Relation of complete homogeneous symmetric polynomials and the elementary symmetric polynomials

Question

I was reading about the symmetric polynomials and saw the following relation:

$$\sum _{{i=0}}^{m}(-1)^{i}e_{i}(X_{1},\ldots ,X_{n})h_{{m-i}}(X_{1},\ldots ,X_{n})=0\text{ for } m>0$$

The proof is constructed by using a generating function with respect to the variable $t$, in Symmetric Functions and Hal Polynomials, SECOND EDITION I. G. MACDONALD, page 21.

(Question) I was wondering if this relation still holds for any length $k$, i.e.

$$\sum _{{i=0}}^{m}(-1)^{i}e_{i}(X_{1},\ldots ,X_{n})h_{{m-i}}(X_{1},\ldots ,X_{k})=0\text{ for }k \in \{1,...,n\}$$

P.S. I tried cases and it holds for any case.

Answer 1

We have $$h_p(X_1,\ldots,X_n)=\sum h_r(X_1,\ldots,X_k)h_{p-r}(X_{k+1},\ldots,X_n)$$ $$e_p(X_1,\ldots,X_n)=\sum e_r(X_1,\ldots,X_k)e_{p-r}(X_{k+1},\ldots,X_n)$$ $$\sum_{i=0}^m\sum_{p=0}^i\sum_{q=0}^{m-i} (-1)^ie_{i-p}(X_1,\ldots,X_k)h_{(m-p-q) -(i-p) }(X_1,\ldots,X_k)e_p(X_{k+1},\ldots,X_n)h_q(X_{k+1},\ldots,X_n)$$ If we fix $p$ and $q$, this still sums to $0$ since it is just an instance of the same formula in fewer variables, replacing $i$ with $i-p$ and $m$ with $m-p-q$. Thus if we take $q=0$ and sum over all $p$ we get the formula you want.

Answer 2

The desired identity $$\sum_{i=0}^{m} (-1)^i e_i(X_1,\ldots,X_n) h_{m-i}(X_1,\ldots,X_k) =0$$ is only valid for $m > n-k$.
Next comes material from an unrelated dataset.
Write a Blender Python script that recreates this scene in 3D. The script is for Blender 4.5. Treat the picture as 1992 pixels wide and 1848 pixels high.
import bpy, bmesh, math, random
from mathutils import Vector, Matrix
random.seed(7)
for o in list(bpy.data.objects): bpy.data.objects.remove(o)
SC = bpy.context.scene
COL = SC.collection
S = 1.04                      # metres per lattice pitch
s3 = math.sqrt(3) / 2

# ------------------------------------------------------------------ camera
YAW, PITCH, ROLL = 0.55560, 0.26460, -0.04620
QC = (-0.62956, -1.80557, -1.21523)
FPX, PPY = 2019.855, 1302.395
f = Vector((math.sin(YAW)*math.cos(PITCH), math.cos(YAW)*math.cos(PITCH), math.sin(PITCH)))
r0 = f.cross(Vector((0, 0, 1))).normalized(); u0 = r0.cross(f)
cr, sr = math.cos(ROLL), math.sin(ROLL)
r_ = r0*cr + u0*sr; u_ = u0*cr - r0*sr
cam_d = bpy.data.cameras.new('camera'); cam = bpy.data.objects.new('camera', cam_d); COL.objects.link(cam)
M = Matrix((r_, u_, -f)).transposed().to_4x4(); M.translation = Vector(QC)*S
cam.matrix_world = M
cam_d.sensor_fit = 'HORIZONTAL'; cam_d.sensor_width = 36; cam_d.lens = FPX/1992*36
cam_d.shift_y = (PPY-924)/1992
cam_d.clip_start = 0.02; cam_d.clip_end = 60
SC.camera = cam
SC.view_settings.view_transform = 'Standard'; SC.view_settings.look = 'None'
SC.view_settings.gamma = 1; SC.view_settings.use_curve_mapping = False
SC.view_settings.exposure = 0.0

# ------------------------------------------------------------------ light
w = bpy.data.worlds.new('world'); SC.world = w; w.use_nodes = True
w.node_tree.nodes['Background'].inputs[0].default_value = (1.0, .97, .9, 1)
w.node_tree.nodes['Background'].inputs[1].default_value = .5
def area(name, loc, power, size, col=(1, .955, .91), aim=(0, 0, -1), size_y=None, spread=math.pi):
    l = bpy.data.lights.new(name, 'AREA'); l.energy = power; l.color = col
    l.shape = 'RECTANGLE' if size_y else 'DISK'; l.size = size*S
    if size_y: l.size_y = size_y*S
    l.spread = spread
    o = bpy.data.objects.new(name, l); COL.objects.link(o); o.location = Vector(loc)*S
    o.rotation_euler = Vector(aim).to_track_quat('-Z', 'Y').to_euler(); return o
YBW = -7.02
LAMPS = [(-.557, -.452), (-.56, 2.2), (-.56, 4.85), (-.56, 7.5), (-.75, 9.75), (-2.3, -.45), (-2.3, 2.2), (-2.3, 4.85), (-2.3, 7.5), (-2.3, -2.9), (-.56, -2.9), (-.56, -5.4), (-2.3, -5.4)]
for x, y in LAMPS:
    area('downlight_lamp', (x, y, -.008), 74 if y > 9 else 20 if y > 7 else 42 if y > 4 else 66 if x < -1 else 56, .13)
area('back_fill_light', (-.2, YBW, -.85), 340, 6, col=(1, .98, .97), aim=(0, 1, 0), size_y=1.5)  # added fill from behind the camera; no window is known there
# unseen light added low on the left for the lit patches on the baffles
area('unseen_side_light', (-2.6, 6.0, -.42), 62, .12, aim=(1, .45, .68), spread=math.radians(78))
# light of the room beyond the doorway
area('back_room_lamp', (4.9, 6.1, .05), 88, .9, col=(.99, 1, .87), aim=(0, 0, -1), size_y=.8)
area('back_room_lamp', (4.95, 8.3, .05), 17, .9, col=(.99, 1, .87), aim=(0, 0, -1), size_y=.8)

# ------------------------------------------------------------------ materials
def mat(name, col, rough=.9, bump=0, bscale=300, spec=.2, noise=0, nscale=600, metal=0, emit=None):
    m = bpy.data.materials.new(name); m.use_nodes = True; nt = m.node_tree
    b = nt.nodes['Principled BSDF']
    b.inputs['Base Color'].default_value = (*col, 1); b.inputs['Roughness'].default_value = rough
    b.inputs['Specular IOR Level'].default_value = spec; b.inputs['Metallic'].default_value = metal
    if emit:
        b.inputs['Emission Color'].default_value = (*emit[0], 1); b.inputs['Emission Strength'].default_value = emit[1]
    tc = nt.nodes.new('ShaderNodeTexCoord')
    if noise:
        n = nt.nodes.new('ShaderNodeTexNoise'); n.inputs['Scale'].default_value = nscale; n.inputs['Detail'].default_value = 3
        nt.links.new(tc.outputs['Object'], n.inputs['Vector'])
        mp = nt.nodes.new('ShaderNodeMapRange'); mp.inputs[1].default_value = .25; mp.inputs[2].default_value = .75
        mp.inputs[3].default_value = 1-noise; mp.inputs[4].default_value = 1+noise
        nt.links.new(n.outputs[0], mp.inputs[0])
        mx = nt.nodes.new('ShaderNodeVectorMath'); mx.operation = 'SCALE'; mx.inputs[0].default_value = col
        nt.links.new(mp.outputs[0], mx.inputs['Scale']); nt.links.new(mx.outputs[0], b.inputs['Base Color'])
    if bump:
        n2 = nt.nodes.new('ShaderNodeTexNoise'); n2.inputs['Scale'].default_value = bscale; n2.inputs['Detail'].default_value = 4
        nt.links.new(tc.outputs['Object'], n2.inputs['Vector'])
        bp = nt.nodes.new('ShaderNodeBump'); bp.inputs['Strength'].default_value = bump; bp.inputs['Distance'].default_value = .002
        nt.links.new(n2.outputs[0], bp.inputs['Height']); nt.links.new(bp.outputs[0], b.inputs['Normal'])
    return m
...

For example, with $n=2$, $k=1$, and $m=1$, we get $$\sum_{i=0}^{1} (-1)^i e_i(X_1,X_2) h_{1-i}(X_1) = e_0(X_1, X_2) h_1 (X_1) - e_1(X_1,X_2) h_0(X_1) = - X_2 \neq 0.$$

To see that this identity does hold for $m > n-k$, however, just multiply the generating functions $$\sum_{j=0}^{\infty} h_j(X_1,\ldots,X_k) z^j = \prod_{i=1}^{k} \frac{1}{1-X_iz}$$ and $$\sum_{j=0}^{\infty} (-1)^je_j(X_1,\ldots,X_n) z^j = \prod_{i=1}^{n} (1-X_iz)$$ and extract the coefficient of $z^m$: we get $0$ since this produces a polynomial in $z$ of degree $n-k$.